Comencé a ver con nostalgia mis épocas sin tecnología, con la certeza de que, en efecto, el tiempo pasado había sido mejor. Otros días cuestionaba mi capacidad creadora hasta el grado de provocar en mí la odiada parálisis. Estoy bloqueada, me consolaba con otros colegas que hacían eco de mi estado. Pero cuando la creatividad se asomaba con timidez y abría la posibilidad de un texto nuevo, podía ver que todo lo anterior había sido producto del miedo y que la posibilidad de almacenar afanosamente mis lecturas y de responder a ellas a través de mi trabajo continuaba allí. Deteriorada, quizá golpeada, pero no había desaparecido por completo.

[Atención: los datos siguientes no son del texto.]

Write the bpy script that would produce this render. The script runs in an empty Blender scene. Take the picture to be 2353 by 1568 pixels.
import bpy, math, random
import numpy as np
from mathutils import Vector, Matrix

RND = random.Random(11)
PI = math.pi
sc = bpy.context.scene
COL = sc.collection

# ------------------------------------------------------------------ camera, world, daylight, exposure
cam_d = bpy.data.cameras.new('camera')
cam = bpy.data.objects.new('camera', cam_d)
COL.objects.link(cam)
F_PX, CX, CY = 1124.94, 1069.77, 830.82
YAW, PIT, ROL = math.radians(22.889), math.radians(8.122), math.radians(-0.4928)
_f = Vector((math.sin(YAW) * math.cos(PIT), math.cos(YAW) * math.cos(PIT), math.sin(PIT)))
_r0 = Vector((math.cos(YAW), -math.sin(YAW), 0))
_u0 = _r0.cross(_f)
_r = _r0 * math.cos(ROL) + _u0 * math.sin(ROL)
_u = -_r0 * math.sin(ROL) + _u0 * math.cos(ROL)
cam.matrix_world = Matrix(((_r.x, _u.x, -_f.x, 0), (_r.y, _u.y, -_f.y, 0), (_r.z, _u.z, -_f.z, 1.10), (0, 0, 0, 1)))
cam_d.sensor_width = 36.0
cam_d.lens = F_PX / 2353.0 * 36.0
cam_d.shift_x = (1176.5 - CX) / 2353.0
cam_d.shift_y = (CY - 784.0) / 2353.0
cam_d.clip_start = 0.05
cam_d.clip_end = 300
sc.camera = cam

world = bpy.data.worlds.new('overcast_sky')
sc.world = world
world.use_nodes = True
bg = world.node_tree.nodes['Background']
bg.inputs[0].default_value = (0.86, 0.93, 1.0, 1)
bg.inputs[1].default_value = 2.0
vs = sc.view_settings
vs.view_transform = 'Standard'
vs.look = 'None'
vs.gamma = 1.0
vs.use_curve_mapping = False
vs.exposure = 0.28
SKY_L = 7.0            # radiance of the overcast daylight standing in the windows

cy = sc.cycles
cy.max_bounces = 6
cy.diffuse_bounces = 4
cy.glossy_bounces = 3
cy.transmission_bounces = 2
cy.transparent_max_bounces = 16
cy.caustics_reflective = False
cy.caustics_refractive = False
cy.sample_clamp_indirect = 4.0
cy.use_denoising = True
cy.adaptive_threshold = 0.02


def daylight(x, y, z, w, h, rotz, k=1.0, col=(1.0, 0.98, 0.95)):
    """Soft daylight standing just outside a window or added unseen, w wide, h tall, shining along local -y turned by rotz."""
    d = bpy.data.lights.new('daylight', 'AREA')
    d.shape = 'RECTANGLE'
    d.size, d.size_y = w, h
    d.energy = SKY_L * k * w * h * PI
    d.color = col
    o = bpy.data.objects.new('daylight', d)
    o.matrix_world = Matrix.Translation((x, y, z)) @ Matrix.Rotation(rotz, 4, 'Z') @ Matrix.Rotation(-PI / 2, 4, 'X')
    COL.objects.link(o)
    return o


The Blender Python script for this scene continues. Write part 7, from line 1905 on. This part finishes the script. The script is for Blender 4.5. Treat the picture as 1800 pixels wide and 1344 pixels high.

Sé que muchos años han pasado y los recuerdos de ese rincón con su tímido librero han permanecido como un contrapeso de lo que era yo en México, abrazada por el amor de mis padres, y de lo que soy ahora en Estados Unidos, un ser bajo constante bombardeo por un aparato inmundo que representa la expresión absoluta del imperialismo —tan odiado en algunos de los libros que leía de pequeña. Sé que la añoranza por aquellas conversaciones con mi padre, su librero, sus sugerencias, y sobre todo la ausencia de todos estos elementos que me distraen con tanta facilidad, se recrudece. Pero si es cierto que yo di entrada a esto en mi vida, existe la posibilidad de modificarlo de tal forma que la tecnología sirva más como una herramienta que como un depredador del mundo creativo. Quizá esa actitud pueda devolverme el espacio para escuchar a los niños que juegan con mi nieta cuando mi hija la trae consigo a visitarme, o tal vez me dé el tiempo para reacomodar mis propios libros en las repisas de madera clara que he ido adquiriendo con los años, motivada por aquella curiosidad que me gobernaba. El futuro aún se muestra incierto. Lograr ese propósito se antoja imposible, porque la presión es constante y el hilo de pensamiento se quiebra a cada instante. Quizá hurgar en la faceta creativa ofrezca una solución viable. Habrá que apostar por ello, respetar el proceso y confiar en la respuesta.